Despite the limiting language of Lipsitz’ article, his assessment offers a window into the kind of context the people pictured in the photo might have known firsthand or inherited from recent generations. However, it also raises a number of questions about the specifics of their experience. As if in response to some of these questions, Lief and McCusker quote historian Richebourg McWilliams’s observations that:

“masking like Native Americans, it created an identity of strength. Native Americans under all the pressure and duress, would not concede. These people were almost driven into extinction, and the same kind of feeling came out of slavery. [...] In masking, they paid respect and homage to the Native American by using their identity and making a social statement that despite the odds, they’re not going to stop” (106).

These observations provide another entrypoint into the possible experience of those pictured in the photo, though the poem’s opening lines “as grainy as my view of them / in history’s record, still,” connect the physical lack of clarity of the 1903 photograph to the way it resists symbolic interpretation as well. The lines that follow seek to relay literal details, which in themselves further illustrate relative obscurity that remains. 

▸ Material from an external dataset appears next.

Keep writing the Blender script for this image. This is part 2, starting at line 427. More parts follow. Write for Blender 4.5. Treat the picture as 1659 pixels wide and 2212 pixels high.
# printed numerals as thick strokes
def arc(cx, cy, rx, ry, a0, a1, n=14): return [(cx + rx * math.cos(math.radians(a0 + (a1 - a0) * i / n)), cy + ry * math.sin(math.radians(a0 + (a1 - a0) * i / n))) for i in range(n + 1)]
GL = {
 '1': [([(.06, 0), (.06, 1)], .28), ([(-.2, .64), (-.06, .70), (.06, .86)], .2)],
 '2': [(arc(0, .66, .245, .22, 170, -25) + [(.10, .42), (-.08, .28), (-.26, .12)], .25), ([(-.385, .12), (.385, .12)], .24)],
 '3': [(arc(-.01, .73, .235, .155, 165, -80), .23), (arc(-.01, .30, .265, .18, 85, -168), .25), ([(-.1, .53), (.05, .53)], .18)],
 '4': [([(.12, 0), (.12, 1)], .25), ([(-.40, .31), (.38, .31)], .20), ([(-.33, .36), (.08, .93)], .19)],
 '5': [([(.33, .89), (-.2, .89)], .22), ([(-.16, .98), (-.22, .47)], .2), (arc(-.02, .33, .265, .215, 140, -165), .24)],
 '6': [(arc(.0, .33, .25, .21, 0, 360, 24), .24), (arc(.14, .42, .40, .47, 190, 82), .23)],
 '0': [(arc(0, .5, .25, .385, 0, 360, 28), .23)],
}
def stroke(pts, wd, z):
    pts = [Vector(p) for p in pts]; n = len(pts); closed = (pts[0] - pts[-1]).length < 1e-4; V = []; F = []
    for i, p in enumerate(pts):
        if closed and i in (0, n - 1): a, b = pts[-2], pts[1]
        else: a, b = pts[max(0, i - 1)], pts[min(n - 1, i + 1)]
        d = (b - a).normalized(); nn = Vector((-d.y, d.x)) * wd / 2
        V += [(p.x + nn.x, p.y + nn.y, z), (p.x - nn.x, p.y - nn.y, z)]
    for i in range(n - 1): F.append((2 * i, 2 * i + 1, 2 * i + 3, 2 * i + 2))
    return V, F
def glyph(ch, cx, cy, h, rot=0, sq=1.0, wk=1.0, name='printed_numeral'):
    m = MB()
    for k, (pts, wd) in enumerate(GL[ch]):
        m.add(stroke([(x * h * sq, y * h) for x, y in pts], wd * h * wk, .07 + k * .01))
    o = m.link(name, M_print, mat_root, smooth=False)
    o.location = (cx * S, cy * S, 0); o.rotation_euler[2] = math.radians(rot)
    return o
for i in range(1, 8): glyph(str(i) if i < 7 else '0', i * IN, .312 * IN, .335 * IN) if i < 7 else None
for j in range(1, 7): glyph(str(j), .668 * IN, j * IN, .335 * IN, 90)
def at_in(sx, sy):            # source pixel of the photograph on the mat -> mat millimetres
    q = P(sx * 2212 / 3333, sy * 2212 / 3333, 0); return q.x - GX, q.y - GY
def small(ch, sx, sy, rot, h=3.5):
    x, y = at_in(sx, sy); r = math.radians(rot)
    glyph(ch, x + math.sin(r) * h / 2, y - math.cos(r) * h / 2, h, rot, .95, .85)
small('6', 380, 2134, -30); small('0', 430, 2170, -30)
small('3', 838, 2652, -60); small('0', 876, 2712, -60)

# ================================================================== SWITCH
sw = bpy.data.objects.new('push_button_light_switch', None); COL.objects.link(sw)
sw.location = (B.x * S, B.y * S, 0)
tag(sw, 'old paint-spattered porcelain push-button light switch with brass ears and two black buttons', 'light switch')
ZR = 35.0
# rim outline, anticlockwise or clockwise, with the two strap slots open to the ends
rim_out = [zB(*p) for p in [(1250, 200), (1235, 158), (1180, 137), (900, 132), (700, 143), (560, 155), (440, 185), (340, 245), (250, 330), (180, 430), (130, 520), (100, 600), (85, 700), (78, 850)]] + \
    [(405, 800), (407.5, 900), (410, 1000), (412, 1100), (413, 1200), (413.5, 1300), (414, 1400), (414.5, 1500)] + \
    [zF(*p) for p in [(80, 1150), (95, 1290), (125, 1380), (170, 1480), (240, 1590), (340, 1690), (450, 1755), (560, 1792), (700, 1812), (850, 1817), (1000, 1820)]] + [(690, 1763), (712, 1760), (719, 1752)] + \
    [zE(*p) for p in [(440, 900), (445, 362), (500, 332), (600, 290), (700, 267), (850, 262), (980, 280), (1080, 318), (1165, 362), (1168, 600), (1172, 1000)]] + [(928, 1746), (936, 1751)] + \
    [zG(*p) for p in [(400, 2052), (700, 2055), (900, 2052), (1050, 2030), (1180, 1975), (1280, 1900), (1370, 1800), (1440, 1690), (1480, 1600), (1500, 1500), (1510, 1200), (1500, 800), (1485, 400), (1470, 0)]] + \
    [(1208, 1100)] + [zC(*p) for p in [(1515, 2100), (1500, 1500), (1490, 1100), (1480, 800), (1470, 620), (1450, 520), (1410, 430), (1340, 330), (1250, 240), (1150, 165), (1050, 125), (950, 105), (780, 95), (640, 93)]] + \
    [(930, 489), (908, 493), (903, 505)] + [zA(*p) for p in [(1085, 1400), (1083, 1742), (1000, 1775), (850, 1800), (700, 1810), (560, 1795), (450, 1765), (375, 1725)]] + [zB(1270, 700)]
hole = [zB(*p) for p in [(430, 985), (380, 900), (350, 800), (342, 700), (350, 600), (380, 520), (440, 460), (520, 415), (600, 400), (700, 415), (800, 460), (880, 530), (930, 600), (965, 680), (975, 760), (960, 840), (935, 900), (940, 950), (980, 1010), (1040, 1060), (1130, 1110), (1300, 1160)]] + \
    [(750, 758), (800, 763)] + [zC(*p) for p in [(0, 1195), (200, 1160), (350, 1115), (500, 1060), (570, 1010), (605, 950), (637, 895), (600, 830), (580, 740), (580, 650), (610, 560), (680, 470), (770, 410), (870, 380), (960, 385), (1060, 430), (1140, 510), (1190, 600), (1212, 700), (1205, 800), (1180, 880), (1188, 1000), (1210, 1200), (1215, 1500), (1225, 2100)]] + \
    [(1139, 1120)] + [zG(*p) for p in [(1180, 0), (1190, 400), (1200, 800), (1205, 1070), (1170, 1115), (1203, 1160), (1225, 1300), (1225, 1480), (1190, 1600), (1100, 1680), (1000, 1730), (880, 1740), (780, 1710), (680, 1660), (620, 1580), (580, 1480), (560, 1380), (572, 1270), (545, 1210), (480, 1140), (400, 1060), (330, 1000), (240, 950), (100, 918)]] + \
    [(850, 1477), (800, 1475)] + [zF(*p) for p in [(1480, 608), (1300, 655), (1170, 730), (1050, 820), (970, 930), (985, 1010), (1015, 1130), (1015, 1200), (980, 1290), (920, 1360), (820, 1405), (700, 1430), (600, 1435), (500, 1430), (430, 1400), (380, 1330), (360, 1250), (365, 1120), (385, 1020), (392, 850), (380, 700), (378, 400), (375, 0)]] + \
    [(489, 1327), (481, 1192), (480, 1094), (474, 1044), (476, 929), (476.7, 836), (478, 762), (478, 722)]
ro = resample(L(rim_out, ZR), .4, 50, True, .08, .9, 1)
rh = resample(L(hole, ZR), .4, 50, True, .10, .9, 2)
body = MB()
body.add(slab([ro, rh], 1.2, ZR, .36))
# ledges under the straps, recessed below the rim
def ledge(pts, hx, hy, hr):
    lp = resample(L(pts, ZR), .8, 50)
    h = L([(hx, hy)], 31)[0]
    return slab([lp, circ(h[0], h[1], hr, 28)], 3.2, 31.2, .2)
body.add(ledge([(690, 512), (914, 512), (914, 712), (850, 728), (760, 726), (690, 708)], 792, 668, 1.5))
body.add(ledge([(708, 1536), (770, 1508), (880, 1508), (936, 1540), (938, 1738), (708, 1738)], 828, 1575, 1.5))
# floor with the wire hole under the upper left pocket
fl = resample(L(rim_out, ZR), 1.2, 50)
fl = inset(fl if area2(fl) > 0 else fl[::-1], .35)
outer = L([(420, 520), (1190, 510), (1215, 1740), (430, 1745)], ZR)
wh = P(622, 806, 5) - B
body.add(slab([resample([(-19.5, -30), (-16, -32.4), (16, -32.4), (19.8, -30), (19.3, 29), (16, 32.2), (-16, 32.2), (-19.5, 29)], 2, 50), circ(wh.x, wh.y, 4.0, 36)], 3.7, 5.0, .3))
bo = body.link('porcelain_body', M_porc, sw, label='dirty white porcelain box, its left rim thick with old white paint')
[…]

          Although there is a wealth of contemporary documentation of the Mardi Gras Indians that leaves less room for varied interpretations, this photo presents an opportunity to hold in tension what Lipsitz refers to as the “myriad of contradictory images and icons” which generations of people in and out of the Bulbanacha region have drawn upon to “fashion a syncretic identity” (Lipsitz 221). Though it is unclear which path they march, the memories of the Chitimacha people’s calumet ceremony with the French remains embedded in the land. Likewise, the mythos of positive collaboration and liberation found between Black and Native groups during slavery and in its aftermath would have likely informed the sense of pride and honor in carrying out the march pictured here. As with each of the works in this Lyric Histories series, this poem resists simple assumptions not supported, even if obliquely, by the historical record. However, there is no concrete signifier of Indigenous tribal belonging that would answer the second and third questions the poem explicitly poses. Indeed, the photographed figures are Mardi Gras Indians, but what can be said further about their “Indian” identities?
          The line beginning “only the power tower” underscores the irony present in the relative clarity of an urban infrastructure marker at the photo’s horizon compared to the interpretive ambiguity of the figures in its fore. The language of “power tower” also evokes the hierarchical colonial social structure that largely drove intercommunal formations between Indigenous and African American communities. Across the lines that follow, the idea of a “power tower” calls forth the cross-cultural implications of Mardi Gras tribe names such as “Yellow Pocahontas” and “Black Cherokee” in the context of performative versus innate forms of identity. It is unclear whether “masking Indian” is a mere costume for the performers pictured, but the long history of violence enacted by minstrel performers, mascots, and others is clear and haunts such a photograph beyond the recourse of concluding metaphor. The final question instead shifts the lens back to the paradox of attempting to understand the interiority of a space for which one exists always outside. The poem’s closing returns to the ephemerality of the historical record and, for all of the project’s prismatic insights, ultimately recognizes the limit of this creative enterprise’s span.